Nickel felt with drawn fiber for PTLs in Hydrogen Production

Nickel felt with drawn fiber for PTLs in Hydrogen Production
https://www.toptitech.com/microporous-filter-components/nickel-felt-with-drawn-fiber-for-ptls-in.html

Serving as the core material for the porous transport layer (PTL) in hydrogen electrolyzers, TOPTITECH's nickel felt is 0.8 mm thick and manufactured using innovative precision drawing technology. This process achieves exceptional uniformity in fiber diameter and morphology, with a porosity precisely controlled at approximately 70%.

The drawing process results in exceptionally smooth and consistent fiber surface and diameter, fundamentally resolving the unstable pore structure caused by uneven fiber thickness in conventional felts, thereby ensuring reliable gas-liquid transport within the electrolyzer.

Specifications

Material: Nickel 200 (N6)

Dimensions: 145 × 145 × 0.8 mm

Porosity: ~70%

Fiber Type: Drawn (round fiber)

Manufacturing Process: Sintering

Key Features

1. Precise fiber control achieved through drawing technology

This technology utilizes solid metal drawing, rather than cutting. This uniform fiber diameter enables predictable pore structure behavior, providing an accurate simulation foundation for electrolyzer design.
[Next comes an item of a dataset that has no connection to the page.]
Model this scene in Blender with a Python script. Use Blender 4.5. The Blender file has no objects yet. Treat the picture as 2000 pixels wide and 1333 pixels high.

2. Highly Uniform Pore Network

The uniform fibers form a narrowly distributed pore structure. This uniform structure suppresses local hot spots and bubble blockage, ensuring stable high-current density operation.

3. Optimized Electrochemical Interface

The fibers establish a low-impedance contact with the catalyst layer, resulting in lower electrode contact resistance than traditional nickel felt. The smooth surface also minimizes catalyst particle embedding loss, extending the life of the membrane electrode assembly (MEA).

4. Customizable Product Options

This nickel felt can be customized in thickness and porosity to meet specific customer needs. This allows for use and testing in various devices and application scenarios.

Applications

Proton Exchange Membrane (PEM) Electrolyzer Components

Used as a high-efficiency proton transport layer (PTL), its uniform pores enhance proton conduction and optimize water/gas two-phase flow distribution.

Alkaline electrolyzer electrodes

After surface activation, this material can serve as a 3D electrode substrate, boasting a higher surface area than traditional materials.

Fuel cell gas diffusion layer (GDL)

In fuel cell environments, its corrosion resistance is many times greater than that of traditional carbon paper.

Catalytic reactors

The combination of ultra-high porosity and electrical conductivity significantly improves catalyst dispersion.